→ Exercise aim
Write out the full set of records exactly. Any pictures in them do not belong in the copy.
-- START OF Records provided --
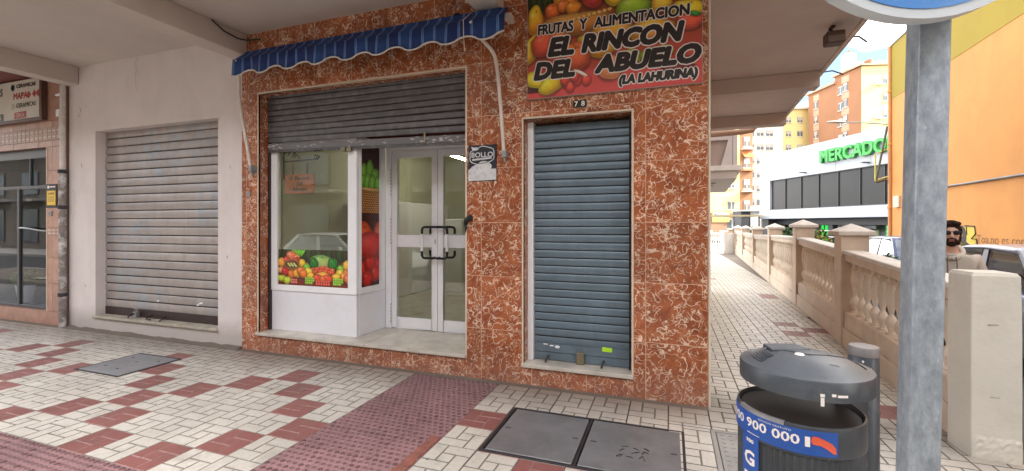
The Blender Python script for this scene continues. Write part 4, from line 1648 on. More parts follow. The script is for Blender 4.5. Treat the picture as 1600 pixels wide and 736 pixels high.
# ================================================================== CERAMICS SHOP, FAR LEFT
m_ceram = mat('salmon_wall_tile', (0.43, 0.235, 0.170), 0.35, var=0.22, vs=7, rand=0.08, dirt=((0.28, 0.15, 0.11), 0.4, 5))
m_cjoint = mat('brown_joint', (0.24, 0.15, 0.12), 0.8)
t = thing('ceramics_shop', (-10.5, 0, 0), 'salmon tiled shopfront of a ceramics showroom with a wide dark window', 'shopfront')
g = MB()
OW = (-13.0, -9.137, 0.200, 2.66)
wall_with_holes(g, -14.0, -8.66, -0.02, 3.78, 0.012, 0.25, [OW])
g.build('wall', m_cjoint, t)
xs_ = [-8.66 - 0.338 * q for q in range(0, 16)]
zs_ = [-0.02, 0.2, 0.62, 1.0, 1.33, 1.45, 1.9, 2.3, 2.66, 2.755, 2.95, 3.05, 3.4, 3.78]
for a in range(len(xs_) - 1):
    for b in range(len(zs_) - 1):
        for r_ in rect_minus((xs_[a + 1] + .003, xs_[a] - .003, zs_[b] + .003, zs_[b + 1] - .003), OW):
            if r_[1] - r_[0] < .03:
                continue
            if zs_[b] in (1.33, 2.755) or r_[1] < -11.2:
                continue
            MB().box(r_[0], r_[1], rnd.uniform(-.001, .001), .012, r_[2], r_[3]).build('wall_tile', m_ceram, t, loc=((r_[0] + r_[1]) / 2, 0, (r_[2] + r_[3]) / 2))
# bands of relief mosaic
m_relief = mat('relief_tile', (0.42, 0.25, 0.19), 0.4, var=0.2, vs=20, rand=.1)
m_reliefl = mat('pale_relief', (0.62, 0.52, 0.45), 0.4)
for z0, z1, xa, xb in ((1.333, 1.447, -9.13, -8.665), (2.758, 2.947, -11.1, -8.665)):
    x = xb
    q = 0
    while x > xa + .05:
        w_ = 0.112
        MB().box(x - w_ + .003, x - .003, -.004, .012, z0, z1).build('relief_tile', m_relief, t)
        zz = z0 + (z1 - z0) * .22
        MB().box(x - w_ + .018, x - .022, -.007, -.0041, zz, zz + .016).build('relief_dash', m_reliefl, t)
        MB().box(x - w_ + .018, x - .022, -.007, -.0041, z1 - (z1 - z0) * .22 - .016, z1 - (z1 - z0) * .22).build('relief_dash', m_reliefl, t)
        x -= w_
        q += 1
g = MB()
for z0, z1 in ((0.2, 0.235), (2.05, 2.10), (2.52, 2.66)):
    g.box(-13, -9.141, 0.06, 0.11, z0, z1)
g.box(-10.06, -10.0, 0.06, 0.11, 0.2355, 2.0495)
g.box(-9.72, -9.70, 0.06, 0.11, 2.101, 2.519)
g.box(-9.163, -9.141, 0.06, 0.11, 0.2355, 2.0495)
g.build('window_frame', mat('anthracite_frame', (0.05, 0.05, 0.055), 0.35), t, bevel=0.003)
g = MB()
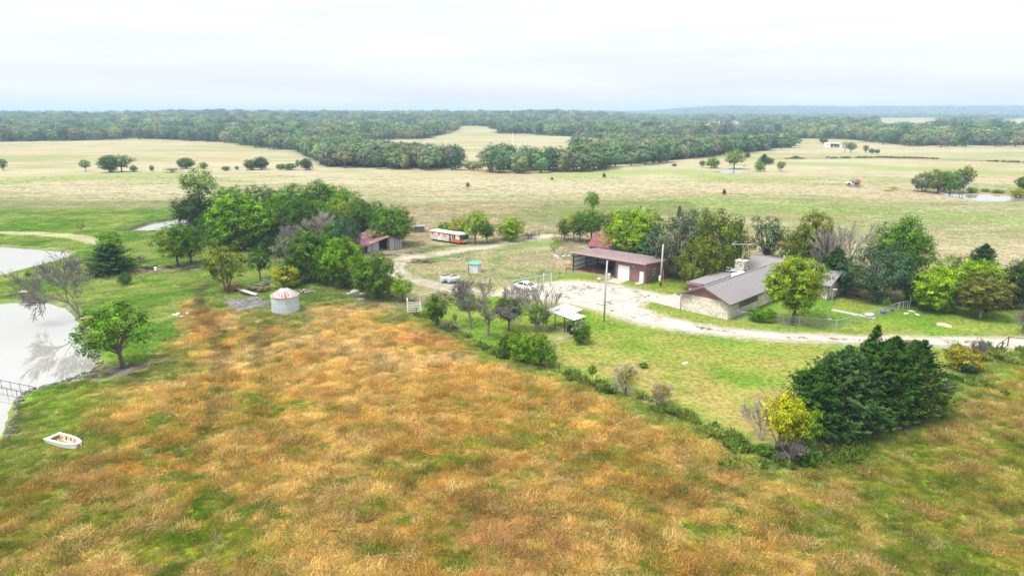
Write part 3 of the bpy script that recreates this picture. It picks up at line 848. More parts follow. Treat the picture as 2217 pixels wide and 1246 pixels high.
-- END OF Records provided --
→ Expected answer
The Blender Python script for this scene continues. Write part 4, from line 1648 on. More parts follow. The script is for Blender 4.5. Treat the picture as 1600 pixels wide and 736 pixels high.
# ================================================================== CERAMICS SHOP, FAR LEFT
m_ceram = mat('salmon_wall_tile', (0.43, 0.235, 0.170), 0.35, var=0.22, vs=7, rand=0.08, dirt=((0.28, 0.15, 0.11), 0.4, 5))
m_cjoint = mat('brown_joint', (0.24, 0.15, 0.12), 0.8)
t = thing('ceramics_shop', (-10.5, 0, 0), 'salmon tiled shopfront of a ceramics showroom with a wide dark window', 'shopfront')
g = MB()
OW = (-13.0, -9.137, 0.200, 2.66)
wall_with_holes(g, -14.0, -8.66, -0.02, 3.78, 0.012, 0.25, [OW])
g.build('wall', m_cjoint, t)
xs_ = [-8.66 - 0.338 * q for q in range(0, 16)]
zs_ = [-0.02, 0.2, 0.62, 1.0, 1.33, 1.45, 1.9, 2.3, 2.66, 2.755, 2.95, 3.05, 3.4, 3.78]
for a in range(len(xs_) - 1):
    for b in range(len(zs_) - 1):
        for r_ in rect_minus((xs_[a + 1] + .003, xs_[a] - .003, zs_[b] + .003, zs_[b + 1] - .003), OW):
            if r_[1] - r_[0] < .03:
                continue
            if zs_[b] in (1.33, 2.755) or r_[1] < -11.2:
                continue
            MB().box(r_[0], r_[1], rnd.uniform(-.001, .001), .012, r_[2], r_[3]).build('wall_tile', m_ceram, t, loc=((r_[0] + r_[1]) / 2, 0, (r_[2] + r_[3]) / 2))
# bands of relief mosaic
m_relief = mat('relief_tile', (0.42, 0.25, 0.19), 0.4, var=0.2, vs=20, rand=.1)
m_reliefl = mat('pale_relief', (0.62, 0.52, 0.45), 0.4)
for z0, z1, xa, xb in ((1.333, 1.447, -9.13, -8.665), (2.758, 2.947, -11.1, -8.665)):
    x = xb
    q = 0
    while x > xa + .05:
        w_ = 0.112
        MB().box(x - w_ + .003, x - .003, -.004, .012, z0, z1).build('relief_tile', m_relief, t)
        zz = z0 + (z1 - z0) * .22
        MB().box(x - w_ + .018, x - .022, -.007, -.0041, zz, zz + .016).build('relief_dash', m_reliefl, t)
        MB().box(x - w_ + .018, x - .022, -.007, -.0041, z1 - (z1 - z0) * .22 - .016, z1 - (z1 - z0) * .22).build('relief_dash', m_reliefl, t)
        x -= w_
        q += 1
g = MB()
for z0, z1 in ((0.2, 0.235), (2.05, 2.10), (2.52, 2.66)):
    g.box(-13, -9.141, 0.06, 0.11, z0, z1)
g.box(-10.06, -10.0, 0.06, 0.11, 0.2355, 2.0495)
g.box(-9.72, -9.70, 0.06, 0.11, 2.101, 2.519)
g.box(-9.163, -9.141, 0.06, 0.11, 0.2355, 2.0495)
g.build('window_frame', mat('anthracite_frame', (0.05, 0.05, 0.055), 0.35), t, bevel=0.003)
g = MB()
Write part 3 of the bpy script that recreates this picture. It picks up at line 848. More parts follow. Treat the picture as 2217 pixels wide and 1246 pixels high.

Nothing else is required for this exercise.